On the other hand it is apparent that the jurisdictional question is one of jurisdiction of the particular case. As such, the defect can under appropriate circumstances be waived. Bd. of Trustees of Town of New Haven v. City of Fort Wayne (1978), 268 Ind. 415, 375 N.E.2d 1112.
On this basis we believe the appellants were entitled to notice and hearing before the court considered and ruled upon the motion. TR 6(D); cf. Otte v. Tessman (1981), Ind., 426 N.E.2d 660. In Ofte albeit dealing with a summary judgment, the Supreme Court rejected this court's view that in order to secure a reversal the party denied full notice and formal hearing should have to demonstrate some specific harm he incurred as a result of the failure. The court held instead that prejudice will be presumed on appeal. 426 N.E.2d 661.
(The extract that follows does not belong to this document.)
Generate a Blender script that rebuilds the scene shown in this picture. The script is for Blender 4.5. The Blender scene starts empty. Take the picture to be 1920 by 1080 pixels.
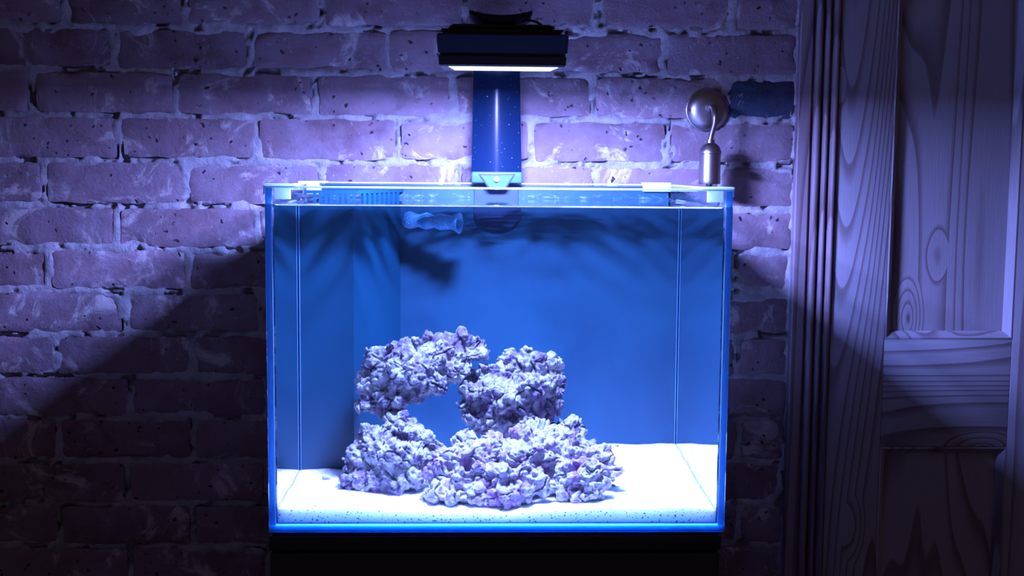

*543Accordingly, the decision is vacated and remanded to the trial court with instructions to grant notice and hearing. In the event it then appears that appellants failed to properly invoke the jurisdiction of the court as herein discussed, judgment of dismissal should be entered.
Reversed and remanded.
STATON, P.J., dissents and files separate opinion. CONOVER, P.J. (sitting by designation) concurs.. Public Law 3, Acts of 1975 contained one section. The title provided, "An act to amend IC 1971, 3-1-1 by adding a new section 2.5 concerning filings under the Indiana election laws."
. Nowhere does the statute, itself, provide a special definition of "filing."
. This appears by affidavit and is undisputed by either appellant. Contrary to the position taken by the dissent, we find that IC 3-1-28-6 which calls for application of the regular rules of civil procedure, and might thus arguably extend the filing deadline, is inapplicable. That section rather clearly applies only after an election contest has been properly initiated in the circuit court. It therefore cannot properly be invoked to alter the prescribed procedure for initiating the contest.